— BEGIN Provided data —

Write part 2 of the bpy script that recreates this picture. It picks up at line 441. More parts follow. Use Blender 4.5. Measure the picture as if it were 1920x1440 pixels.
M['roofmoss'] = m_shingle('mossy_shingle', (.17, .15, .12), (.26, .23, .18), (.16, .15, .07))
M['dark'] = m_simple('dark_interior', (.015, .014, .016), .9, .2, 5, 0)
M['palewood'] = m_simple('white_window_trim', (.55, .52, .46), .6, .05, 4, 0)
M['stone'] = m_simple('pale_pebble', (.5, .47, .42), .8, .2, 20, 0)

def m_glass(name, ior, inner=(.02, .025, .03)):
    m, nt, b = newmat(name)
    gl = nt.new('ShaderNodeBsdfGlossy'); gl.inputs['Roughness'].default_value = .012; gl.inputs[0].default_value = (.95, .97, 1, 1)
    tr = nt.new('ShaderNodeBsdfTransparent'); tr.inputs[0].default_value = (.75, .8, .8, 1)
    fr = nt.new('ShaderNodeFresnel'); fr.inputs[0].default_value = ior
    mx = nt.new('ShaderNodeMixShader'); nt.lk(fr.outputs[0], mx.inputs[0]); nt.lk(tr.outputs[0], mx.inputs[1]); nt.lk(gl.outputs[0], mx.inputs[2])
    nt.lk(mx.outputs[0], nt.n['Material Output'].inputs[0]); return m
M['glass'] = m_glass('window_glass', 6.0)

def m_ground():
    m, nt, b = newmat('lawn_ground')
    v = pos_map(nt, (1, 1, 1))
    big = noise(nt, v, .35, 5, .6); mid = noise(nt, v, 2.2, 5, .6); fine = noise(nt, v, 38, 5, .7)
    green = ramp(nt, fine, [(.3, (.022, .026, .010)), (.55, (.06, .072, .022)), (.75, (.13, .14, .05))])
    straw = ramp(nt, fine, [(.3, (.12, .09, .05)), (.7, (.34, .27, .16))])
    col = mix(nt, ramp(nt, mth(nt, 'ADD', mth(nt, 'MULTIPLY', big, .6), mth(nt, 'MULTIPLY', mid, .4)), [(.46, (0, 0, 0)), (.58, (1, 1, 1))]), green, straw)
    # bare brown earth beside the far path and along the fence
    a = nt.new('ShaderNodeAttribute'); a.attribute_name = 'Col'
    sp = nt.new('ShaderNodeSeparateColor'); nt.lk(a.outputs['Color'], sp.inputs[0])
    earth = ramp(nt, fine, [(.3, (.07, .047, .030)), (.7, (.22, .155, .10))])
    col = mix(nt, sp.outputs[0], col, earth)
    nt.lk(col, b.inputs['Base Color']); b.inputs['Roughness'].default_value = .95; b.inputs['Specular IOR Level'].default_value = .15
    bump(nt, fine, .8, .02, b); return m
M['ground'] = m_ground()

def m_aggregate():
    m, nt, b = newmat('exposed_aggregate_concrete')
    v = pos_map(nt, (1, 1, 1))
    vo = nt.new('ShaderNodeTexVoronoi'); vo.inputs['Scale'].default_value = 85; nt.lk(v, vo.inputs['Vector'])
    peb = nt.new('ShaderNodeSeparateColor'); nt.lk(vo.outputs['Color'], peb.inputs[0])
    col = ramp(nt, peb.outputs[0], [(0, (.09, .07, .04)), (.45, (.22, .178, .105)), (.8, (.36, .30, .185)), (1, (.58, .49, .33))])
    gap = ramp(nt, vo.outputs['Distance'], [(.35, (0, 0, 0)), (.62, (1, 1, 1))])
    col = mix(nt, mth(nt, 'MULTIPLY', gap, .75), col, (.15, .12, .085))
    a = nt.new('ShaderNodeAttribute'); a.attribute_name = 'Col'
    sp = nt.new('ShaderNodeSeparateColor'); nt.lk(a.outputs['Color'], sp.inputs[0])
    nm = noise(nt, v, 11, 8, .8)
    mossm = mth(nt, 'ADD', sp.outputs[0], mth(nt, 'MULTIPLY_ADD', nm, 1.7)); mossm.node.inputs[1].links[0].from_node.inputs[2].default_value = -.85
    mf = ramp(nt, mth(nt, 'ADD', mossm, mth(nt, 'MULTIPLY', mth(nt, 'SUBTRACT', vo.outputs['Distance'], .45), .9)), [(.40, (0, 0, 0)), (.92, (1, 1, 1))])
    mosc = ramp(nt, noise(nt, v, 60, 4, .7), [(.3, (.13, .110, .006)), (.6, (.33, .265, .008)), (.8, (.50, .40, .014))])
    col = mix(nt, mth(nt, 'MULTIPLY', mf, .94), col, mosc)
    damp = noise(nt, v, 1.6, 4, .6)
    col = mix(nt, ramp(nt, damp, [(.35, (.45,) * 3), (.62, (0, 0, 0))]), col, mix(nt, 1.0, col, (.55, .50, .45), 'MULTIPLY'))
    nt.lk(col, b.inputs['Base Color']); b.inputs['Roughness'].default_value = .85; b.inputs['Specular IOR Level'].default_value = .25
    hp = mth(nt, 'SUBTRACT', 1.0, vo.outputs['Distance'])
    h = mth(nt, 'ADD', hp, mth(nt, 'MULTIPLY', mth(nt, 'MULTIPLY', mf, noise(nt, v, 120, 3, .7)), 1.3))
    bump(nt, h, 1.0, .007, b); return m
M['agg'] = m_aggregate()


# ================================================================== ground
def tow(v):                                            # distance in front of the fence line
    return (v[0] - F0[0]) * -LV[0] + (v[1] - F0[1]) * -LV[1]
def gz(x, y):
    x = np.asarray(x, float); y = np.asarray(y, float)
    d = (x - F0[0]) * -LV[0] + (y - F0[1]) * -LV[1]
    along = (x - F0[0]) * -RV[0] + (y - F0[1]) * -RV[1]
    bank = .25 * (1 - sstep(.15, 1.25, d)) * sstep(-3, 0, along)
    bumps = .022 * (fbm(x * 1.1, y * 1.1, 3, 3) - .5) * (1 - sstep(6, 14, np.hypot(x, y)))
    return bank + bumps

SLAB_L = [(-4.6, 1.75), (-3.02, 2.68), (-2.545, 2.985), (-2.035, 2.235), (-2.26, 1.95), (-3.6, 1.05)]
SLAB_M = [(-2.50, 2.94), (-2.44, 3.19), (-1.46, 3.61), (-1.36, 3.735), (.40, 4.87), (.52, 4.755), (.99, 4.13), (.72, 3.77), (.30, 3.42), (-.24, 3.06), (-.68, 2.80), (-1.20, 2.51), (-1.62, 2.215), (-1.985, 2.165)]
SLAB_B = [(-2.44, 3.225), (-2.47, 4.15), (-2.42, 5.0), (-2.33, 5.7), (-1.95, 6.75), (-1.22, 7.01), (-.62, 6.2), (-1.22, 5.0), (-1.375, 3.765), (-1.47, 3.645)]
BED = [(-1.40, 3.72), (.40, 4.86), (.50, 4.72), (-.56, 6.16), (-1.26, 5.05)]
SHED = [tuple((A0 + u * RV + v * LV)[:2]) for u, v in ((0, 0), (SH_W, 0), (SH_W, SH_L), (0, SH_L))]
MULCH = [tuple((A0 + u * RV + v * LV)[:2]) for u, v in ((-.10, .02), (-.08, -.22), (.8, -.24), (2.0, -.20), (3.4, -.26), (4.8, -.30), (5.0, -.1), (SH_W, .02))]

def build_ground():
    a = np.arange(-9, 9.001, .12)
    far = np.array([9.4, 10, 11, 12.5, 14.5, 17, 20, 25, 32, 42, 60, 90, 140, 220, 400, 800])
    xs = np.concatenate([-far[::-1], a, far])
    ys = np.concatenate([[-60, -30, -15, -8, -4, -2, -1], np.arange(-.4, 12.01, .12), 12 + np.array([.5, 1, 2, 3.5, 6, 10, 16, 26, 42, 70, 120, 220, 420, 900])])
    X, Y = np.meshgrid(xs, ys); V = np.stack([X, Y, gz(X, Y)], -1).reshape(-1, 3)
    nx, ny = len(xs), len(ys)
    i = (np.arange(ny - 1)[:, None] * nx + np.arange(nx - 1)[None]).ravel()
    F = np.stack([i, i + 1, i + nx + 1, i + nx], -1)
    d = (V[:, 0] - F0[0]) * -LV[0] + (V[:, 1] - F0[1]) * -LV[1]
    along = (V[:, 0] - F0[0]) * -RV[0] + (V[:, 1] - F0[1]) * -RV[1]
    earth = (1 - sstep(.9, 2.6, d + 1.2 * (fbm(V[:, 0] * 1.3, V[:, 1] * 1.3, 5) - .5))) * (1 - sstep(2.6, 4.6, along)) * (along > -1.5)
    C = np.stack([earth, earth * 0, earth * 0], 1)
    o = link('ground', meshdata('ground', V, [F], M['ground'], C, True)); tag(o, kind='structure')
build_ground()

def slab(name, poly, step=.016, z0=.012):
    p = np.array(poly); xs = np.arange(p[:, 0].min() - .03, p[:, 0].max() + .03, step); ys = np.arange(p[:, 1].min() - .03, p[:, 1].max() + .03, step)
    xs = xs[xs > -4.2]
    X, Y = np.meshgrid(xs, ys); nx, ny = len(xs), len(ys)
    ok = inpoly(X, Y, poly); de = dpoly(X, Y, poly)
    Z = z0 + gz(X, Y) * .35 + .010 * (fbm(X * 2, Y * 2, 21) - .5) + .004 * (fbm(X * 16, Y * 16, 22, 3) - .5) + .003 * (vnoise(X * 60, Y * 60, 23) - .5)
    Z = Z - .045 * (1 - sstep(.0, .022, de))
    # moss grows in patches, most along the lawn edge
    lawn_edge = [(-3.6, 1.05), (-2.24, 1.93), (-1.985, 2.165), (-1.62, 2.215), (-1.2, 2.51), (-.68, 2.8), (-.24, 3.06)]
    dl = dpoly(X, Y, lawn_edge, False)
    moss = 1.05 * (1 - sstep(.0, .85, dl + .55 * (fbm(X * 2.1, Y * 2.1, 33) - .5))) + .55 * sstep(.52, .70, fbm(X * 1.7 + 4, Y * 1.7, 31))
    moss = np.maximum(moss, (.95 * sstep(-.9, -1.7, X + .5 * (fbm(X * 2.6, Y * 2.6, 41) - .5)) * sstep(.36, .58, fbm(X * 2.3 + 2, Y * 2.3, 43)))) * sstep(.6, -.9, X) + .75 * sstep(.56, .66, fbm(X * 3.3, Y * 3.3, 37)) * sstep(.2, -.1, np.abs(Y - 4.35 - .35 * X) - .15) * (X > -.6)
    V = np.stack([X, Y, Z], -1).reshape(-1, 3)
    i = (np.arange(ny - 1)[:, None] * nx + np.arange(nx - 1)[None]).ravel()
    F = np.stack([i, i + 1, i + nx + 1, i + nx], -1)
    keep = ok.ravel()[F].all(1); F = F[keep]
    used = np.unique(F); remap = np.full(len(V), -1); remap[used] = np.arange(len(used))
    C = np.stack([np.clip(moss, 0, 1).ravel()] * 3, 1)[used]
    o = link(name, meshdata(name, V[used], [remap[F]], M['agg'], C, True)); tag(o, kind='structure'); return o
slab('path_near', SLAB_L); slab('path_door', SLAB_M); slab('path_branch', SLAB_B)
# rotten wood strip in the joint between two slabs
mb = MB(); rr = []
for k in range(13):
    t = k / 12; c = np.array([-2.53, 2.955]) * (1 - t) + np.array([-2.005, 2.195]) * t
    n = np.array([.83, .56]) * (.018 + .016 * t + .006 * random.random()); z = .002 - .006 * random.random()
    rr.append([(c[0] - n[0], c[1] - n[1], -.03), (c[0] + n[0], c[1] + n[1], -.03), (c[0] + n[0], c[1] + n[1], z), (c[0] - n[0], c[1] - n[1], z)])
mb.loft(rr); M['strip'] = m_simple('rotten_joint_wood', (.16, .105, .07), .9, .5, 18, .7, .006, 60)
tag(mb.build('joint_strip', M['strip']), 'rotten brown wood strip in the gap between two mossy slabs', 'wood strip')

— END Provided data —

### Task objective
Take the lines above from the first through the one containing "M['glass'] = m_glass('window_glass', 6.0)" and reproduce them exactly; include nothing else.

### Correct answer
Write part 2 of the bpy script that recreates this picture. It picks up at line 441. More parts follow. Use Blender 4.5. Measure the picture as if it were 1920x1440 pixels.
M['roofmoss'] = m_shingle('mossy_shingle', (.17, .15, .12), (.26, .23, .18), (.16, .15, .07))
M['dark'] = m_simple('dark_interior', (.015, .014, .016), .9, .2, 5, 0)
M['palewood'] = m_simple('white_window_trim', (.55, .52, .46), .6, .05, 4, 0)
M['stone'] = m_simple('pale_pebble', (.5, .47, .42), .8, .2, 20, 0)

def m_glass(name, ior, inner=(.02, .025, .03)):
    m, nt, b = newmat(name)
    gl = nt.new('ShaderNodeBsdfGlossy'); gl.inputs['Roughness'].default_value = .012; gl.inputs[0].default_value = (.95, .97, 1, 1)
    tr = nt.new('ShaderNodeBsdfTransparent'); tr.inputs[0].default_value = (.75, .8, .8, 1)
    fr = nt.new('ShaderNodeFresnel'); fr.inputs[0].default_value = ior
    mx = nt.new('ShaderNodeMixShader'); nt.lk(fr.outputs[0], mx.inputs[0]); nt.lk(tr.outputs[0], mx.inputs[1]); nt.lk(gl.outputs[0], mx.inputs[2])
    nt.lk(mx.outputs[0], nt.n['Material Output'].inputs[0]); return m
M['glass'] = m_glass('window_glass', 6.0)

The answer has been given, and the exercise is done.